Alcune note, poste da chi, nel gioco fittizio ordito dal libro, edita i quaderni del naufrago, orientano la lettura. Del protagonista, Vadim, ovviamente, nulla è dato sapere – “a oggi, il corpo del naufrago non è mai stato ritrovato” – perché in lui sia rispecchiato anche il lettore, inconsapevole naufrago.

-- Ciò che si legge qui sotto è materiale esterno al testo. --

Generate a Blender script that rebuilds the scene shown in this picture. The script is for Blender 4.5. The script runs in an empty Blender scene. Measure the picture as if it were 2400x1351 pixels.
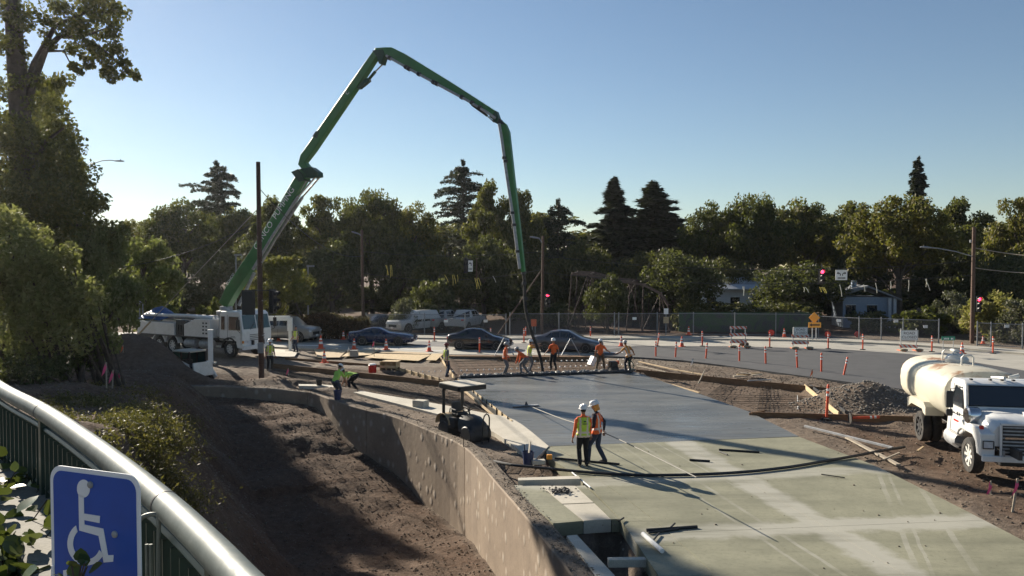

Al netto del candore morale – l’evoluzione interiore, la meditazione, la lettura come crescita spirituale o chissà –, che non fa letteratura, il libro non è privo di un balsamico dolore – “Mi sono provocato varie ferite per non sentire le grida della mia coscienza, mortificandomi la carne come un Ignazio di Loyola: frustate sulla schiena, bastonate sulla testa, tagli profondi con frammenti di vetro, il fuoco che mi ha sciolto la pelle delle mani. Non volevo sentire l’eco dei miei sbagli, e così ogni ferita, ustione, morso che mi sono inflitto, paragonato al resto, non era che un sollievo per me” – e la buona novella è non di rado arginata (per fortuna) dalla buona scrittura. Soprattutto, Daniel Albizzati sa costruire scenari, ha la mente romanzesca di chi ragiona per temi e non per toni o per tomi – è il poeta a farsi affascinare dal suono della frase, dalla musicalità dei dettagli: per questo, di solito, i poeti riescono cattivi scrittori in prosa, affaticati da troppe leziosità –, soprattutto, rifugge dalle mode. Ha l’estro del visionario, Albizzati, perciò ha scelto la via difficile: studia, legge, scrive ogni singolo giorno, con la costanza del liutaio, come fanno quelli che prendono il sogno, destriero col muso da drago, capriccioso, per i capelli, senza timore di avvelenarsi, di farsi male. Crede nella letteratura, Albizzati – per questo, è destinato a naufragare nell’attuale contesto editoriale. Non vincerà lo Strega, per inseguire il suo capolavoro – ed è questo, a noi meri lettori, a entusiasmarci: a volte c’è più gioia nel gesto, nell’intenzione, nella voracità che nella scrittura.